Each entry below should be echoed exactly, with pictures omitted.
— begin —
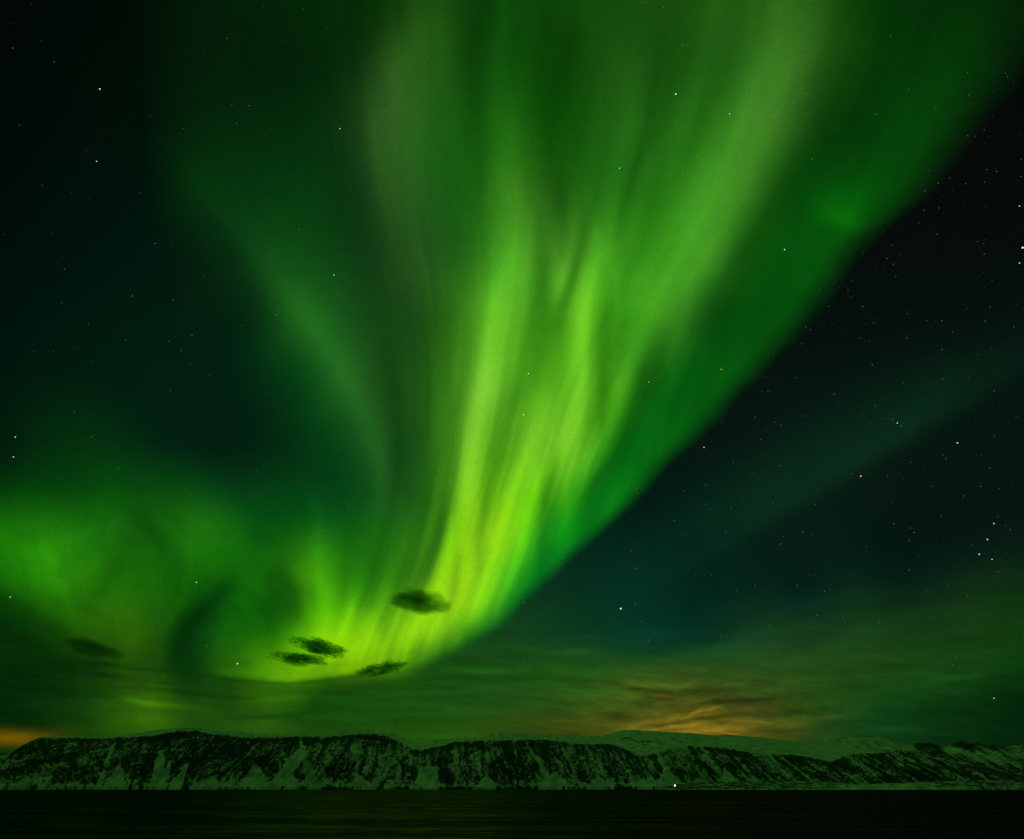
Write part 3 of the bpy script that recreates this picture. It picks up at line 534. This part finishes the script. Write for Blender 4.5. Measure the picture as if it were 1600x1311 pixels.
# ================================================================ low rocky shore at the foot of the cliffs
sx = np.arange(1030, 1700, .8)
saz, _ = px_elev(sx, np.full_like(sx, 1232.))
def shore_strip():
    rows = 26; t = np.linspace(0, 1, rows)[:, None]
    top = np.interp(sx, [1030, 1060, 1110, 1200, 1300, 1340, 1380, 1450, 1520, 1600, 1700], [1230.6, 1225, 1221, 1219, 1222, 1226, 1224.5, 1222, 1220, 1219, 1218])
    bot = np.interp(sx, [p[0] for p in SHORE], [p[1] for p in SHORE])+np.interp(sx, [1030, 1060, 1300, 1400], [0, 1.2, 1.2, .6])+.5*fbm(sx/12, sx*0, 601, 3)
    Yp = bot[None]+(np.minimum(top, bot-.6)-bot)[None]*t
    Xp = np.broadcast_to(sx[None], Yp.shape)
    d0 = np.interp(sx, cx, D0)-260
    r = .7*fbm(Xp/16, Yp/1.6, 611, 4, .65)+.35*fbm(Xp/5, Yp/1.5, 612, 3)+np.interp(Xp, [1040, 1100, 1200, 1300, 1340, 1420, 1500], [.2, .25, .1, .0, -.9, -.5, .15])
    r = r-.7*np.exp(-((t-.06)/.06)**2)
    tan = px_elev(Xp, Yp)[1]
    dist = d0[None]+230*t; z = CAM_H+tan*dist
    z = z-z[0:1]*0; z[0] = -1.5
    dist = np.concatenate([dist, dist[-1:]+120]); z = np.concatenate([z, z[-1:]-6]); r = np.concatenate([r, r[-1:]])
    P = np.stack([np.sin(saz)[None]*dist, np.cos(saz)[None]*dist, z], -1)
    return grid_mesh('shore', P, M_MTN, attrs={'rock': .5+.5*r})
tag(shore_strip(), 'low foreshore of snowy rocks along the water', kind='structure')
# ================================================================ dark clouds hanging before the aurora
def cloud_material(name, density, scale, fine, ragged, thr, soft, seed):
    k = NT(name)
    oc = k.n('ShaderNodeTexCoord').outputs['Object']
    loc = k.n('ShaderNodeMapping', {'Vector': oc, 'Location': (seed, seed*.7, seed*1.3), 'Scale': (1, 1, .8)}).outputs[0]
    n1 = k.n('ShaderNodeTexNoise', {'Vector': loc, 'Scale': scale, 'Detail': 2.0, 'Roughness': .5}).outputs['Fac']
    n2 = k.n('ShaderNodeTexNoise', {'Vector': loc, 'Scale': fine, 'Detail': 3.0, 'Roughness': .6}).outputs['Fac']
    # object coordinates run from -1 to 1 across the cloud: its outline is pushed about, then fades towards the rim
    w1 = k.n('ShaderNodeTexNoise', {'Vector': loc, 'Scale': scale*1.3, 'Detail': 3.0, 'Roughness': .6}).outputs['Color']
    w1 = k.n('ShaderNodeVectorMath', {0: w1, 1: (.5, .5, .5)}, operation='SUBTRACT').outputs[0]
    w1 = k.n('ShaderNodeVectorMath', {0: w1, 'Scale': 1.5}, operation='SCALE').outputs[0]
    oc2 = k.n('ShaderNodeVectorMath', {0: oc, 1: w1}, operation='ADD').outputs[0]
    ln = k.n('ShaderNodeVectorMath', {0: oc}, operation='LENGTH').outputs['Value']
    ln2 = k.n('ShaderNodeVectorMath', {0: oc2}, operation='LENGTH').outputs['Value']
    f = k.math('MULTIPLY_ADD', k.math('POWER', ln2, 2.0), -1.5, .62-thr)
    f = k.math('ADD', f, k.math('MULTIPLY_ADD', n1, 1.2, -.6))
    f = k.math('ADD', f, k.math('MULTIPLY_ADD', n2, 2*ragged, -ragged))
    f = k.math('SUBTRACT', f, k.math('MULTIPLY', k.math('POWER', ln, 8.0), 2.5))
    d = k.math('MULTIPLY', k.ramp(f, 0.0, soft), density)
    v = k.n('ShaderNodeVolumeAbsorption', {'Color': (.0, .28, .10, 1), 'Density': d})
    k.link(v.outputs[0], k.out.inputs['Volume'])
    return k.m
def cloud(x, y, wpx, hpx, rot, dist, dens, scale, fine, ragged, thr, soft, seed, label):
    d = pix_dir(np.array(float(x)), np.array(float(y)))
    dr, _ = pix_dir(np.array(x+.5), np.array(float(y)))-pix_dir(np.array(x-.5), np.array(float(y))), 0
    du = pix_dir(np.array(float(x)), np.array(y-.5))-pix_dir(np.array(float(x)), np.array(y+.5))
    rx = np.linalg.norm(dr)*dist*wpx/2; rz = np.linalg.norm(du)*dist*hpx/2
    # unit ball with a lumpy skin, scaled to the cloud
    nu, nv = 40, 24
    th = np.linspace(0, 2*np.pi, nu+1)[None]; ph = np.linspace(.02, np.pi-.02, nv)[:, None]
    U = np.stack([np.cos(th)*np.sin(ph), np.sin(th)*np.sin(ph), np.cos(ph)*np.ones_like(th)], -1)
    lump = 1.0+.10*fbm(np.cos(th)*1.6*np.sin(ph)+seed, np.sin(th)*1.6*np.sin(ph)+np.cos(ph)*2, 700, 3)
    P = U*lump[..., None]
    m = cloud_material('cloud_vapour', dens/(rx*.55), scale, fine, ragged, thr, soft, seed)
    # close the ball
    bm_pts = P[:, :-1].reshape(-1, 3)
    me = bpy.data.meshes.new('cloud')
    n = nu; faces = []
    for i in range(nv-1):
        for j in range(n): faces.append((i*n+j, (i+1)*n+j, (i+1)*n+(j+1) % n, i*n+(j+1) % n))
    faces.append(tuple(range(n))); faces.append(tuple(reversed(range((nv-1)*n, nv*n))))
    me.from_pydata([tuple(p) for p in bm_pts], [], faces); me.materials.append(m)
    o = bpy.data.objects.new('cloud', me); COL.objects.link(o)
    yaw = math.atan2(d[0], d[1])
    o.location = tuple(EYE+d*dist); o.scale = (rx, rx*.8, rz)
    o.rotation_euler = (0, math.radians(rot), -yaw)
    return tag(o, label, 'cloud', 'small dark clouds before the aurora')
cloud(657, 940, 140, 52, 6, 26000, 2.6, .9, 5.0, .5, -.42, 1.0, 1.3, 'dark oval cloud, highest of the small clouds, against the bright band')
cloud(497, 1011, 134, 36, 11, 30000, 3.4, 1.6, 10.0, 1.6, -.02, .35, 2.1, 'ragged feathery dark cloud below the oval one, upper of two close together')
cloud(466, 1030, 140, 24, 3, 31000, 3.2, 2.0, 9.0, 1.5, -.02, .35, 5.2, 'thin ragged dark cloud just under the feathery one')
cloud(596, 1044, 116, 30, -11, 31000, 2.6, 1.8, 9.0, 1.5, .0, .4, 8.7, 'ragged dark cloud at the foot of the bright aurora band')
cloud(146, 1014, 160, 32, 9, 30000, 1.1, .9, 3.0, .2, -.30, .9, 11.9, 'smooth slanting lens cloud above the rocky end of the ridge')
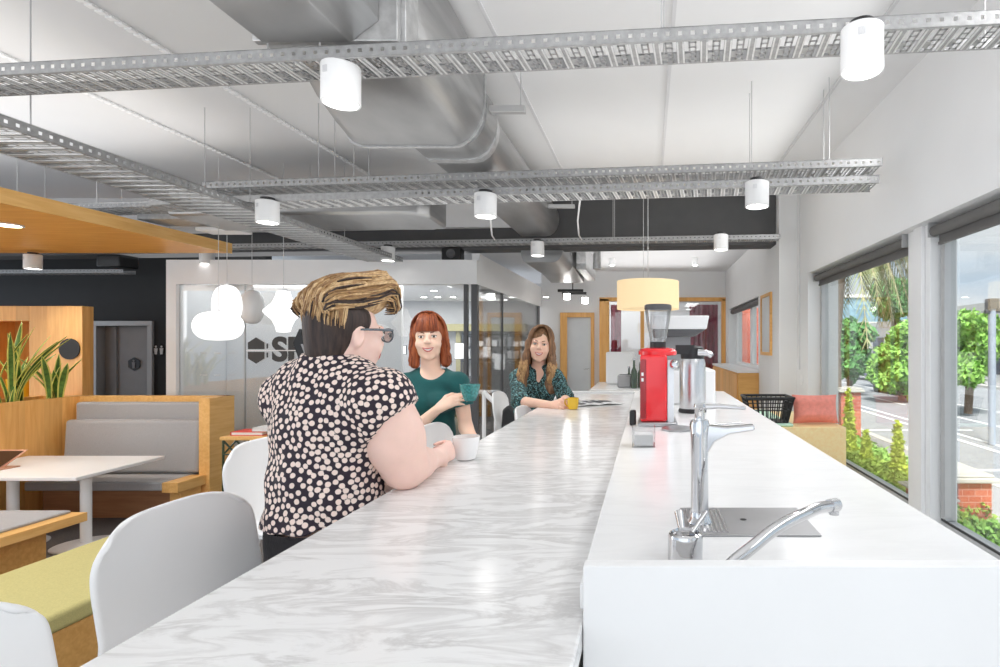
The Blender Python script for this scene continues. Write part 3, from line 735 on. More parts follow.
— end —
__Expected answer__.
Write part 3 of the bpy script that recreates this picture. It picks up at line 534. This part finishes the script. Write for Blender 4.5. Measure the picture as if it were 1600x1311 pixels.
# ================================================================ low rocky shore at the foot of the cliffs
sx = np.arange(1030, 1700, .8)
saz, _ = px_elev(sx, np.full_like(sx, 1232.))
def shore_strip():
    rows = 26; t = np.linspace(0, 1, rows)[:, None]
    top = np.interp(sx, [1030, 1060, 1110, 1200, 1300, 1340, 1380, 1450, 1520, 1600, 1700], [1230.6, 1225, 1221, 1219, 1222, 1226, 1224.5, 1222, 1220, 1219, 1218])
    bot = np.interp(sx, [p[0] for p in SHORE], [p[1] for p in SHORE])+np.interp(sx, [1030, 1060, 1300, 1400], [0, 1.2, 1.2, .6])+.5*fbm(sx/12, sx*0, 601, 3)
    Yp = bot[None]+(np.minimum(top, bot-.6)-bot)[None]*t
    Xp = np.broadcast_to(sx[None], Yp.shape)
    d0 = np.interp(sx, cx, D0)-260
    r = .7*fbm(Xp/16, Yp/1.6, 611, 4, .65)+.35*fbm(Xp/5, Yp/1.5, 612, 3)+np.interp(Xp, [1040, 1100, 1200, 1300, 1340, 1420, 1500], [.2, .25, .1, .0, -.9, -.5, .15])
    r = r-.7*np.exp(-((t-.06)/.06)**2)
    tan = px_elev(Xp, Yp)[1]
    dist = d0[None]+230*t; z = CAM_H+tan*dist
    z = z-z[0:1]*0; z[0] = -1.5
    dist = np.concatenate([dist, dist[-1:]+120]); z = np.concatenate([z, z[-1:]-6]); r = np.concatenate([r, r[-1:]])
    P = np.stack([np.sin(saz)[None]*dist, np.cos(saz)[None]*dist, z], -1)
    return grid_mesh('shore', P, M_MTN, attrs={'rock': .5+.5*r})
tag(shore_strip(), 'low foreshore of snowy rocks along the water', kind='structure')
# ================================================================ dark clouds hanging before the aurora
def cloud_material(name, density, scale, fine, ragged, thr, soft, seed):
    k = NT(name)
    oc = k.n('ShaderNodeTexCoord').outputs['Object']
    loc = k.n('ShaderNodeMapping', {'Vector': oc, 'Location': (seed, seed*.7, seed*1.3), 'Scale': (1, 1, .8)}).outputs[0]
    n1 = k.n('ShaderNodeTexNoise', {'Vector': loc, 'Scale': scale, 'Detail': 2.0, 'Roughness': .5}).outputs['Fac']
    n2 = k.n('ShaderNodeTexNoise', {'Vector': loc, 'Scale': fine, 'Detail': 3.0, 'Roughness': .6}).outputs['Fac']
    # object coordinates run from -1 to 1 across the cloud: its outline is pushed about, then fades towards the rim
    w1 = k.n('ShaderNodeTexNoise', {'Vector': loc, 'Scale': scale*1.3, 'Detail': 3.0, 'Roughness': .6}).outputs['Color']
    w1 = k.n('ShaderNodeVectorMath', {0: w1, 1: (.5, .5, .5)}, operation='SUBTRACT').outputs[0]
    w1 = k.n('ShaderNodeVectorMath', {0: w1, 'Scale': 1.5}, operation='SCALE').outputs[0]
    oc2 = k.n('ShaderNodeVectorMath', {0: oc, 1: w1}, operation='ADD').outputs[0]
    ln = k.n('ShaderNodeVectorMath', {0: oc}, operation='LENGTH').outputs['Value']
    ln2 = k.n('ShaderNodeVectorMath', {0: oc2}, operation='LENGTH').outputs['Value']
    f = k.math('MULTIPLY_ADD', k.math('POWER', ln2, 2.0), -1.5, .62-thr)
    f = k.math('ADD', f, k.math('MULTIPLY_ADD', n1, 1.2, -.6))
    f = k.math('ADD', f, k.math('MULTIPLY_ADD', n2, 2*ragged, -ragged))
    f = k.math('SUBTRACT', f, k.math('MULTIPLY', k.math('POWER', ln, 8.0), 2.5))
    d = k.math('MULTIPLY', k.ramp(f, 0.0, soft), density)
    v = k.n('ShaderNodeVolumeAbsorption', {'Color': (.0, .28, .10, 1), 'Density': d})
    k.link(v.outputs[0], k.out.inputs['Volume'])
    return k.m
def cloud(x, y, wpx, hpx, rot, dist, dens, scale, fine, ragged, thr, soft, seed, label):
    d = pix_dir(np.array(float(x)), np.array(float(y)))
    dr, _ = pix_dir(np.array(x+.5), np.array(float(y)))-pix_dir(np.array(x-.5), np.array(float(y))), 0
    du = pix_dir(np.array(float(x)), np.array(y-.5))-pix_dir(np.array(float(x)), np.array(y+.5))
    rx = np.linalg.norm(dr)*dist*wpx/2; rz = np.linalg.norm(du)*dist*hpx/2
    # unit ball with a lumpy skin, scaled to the cloud
    nu, nv = 40, 24
    th = np.linspace(0, 2*np.pi, nu+1)[None]; ph = np.linspace(.02, np.pi-.02, nv)[:, None]
    U = np.stack([np.cos(th)*np.sin(ph), np.sin(th)*np.sin(ph), np.cos(ph)*np.ones_like(th)], -1)
    lump = 1.0+.10*fbm(np.cos(th)*1.6*np.sin(ph)+seed, np.sin(th)*1.6*np.sin(ph)+np.cos(ph)*2, 700, 3)
    P = U*lump[..., None]
    m = cloud_material('cloud_vapour', dens/(rx*.55), scale, fine, ragged, thr, soft, seed)
    # close the ball
    bm_pts = P[:, :-1].reshape(-1, 3)
    me = bpy.data.meshes.new('cloud')
    n = nu; faces = []
    for i in range(nv-1):
        for j in range(n): faces.append((i*n+j, (i+1)*n+j, (i+1)*n+(j+1) % n, i*n+(j+1) % n))
    faces.append(tuple(range(n))); faces.append(tuple(reversed(range((nv-1)*n, nv*n))))
    me.from_pydata([tuple(p) for p in bm_pts], [], faces); me.materials.append(m)
    o = bpy.data.objects.new('cloud', me); COL.objects.link(o)
    yaw = math.atan2(d[0], d[1])
    o.location = tuple(EYE+d*dist); o.scale = (rx, rx*.8, rz)
    o.rotation_euler = (0, math.radians(rot), -yaw)
    return tag(o, label, 'cloud', 'small dark clouds before the aurora')
cloud(657, 940, 140, 52, 6, 26000, 2.6, .9, 5.0, .5, -.42, 1.0, 1.3, 'dark oval cloud, highest of the small clouds, against the bright band')
cloud(497, 1011, 134, 36, 11, 30000, 3.4, 1.6, 10.0, 1.6, -.02, .35, 2.1, 'ragged feathery dark cloud below the oval one, upper of two close together')
cloud(466, 1030, 140, 24, 3, 31000, 3.2, 2.0, 9.0, 1.5, -.02, .35, 5.2, 'thin ragged dark cloud just under the feathery one')
cloud(596, 1044, 116, 30, -11, 31000, 2.6, 1.8, 9.0, 1.5, .0, .4, 8.7, 'ragged dark cloud at the foot of the bright aurora band')
cloud(146, 1014, 160, 32, 9, 30000, 1.1, .9, 3.0, .2, -.30, .9, 11.9, 'smooth slanting lens cloud above the rocky end of the ridge')
The Blender Python script for this scene continues. Write part 3, from line 735 on. More parts follow.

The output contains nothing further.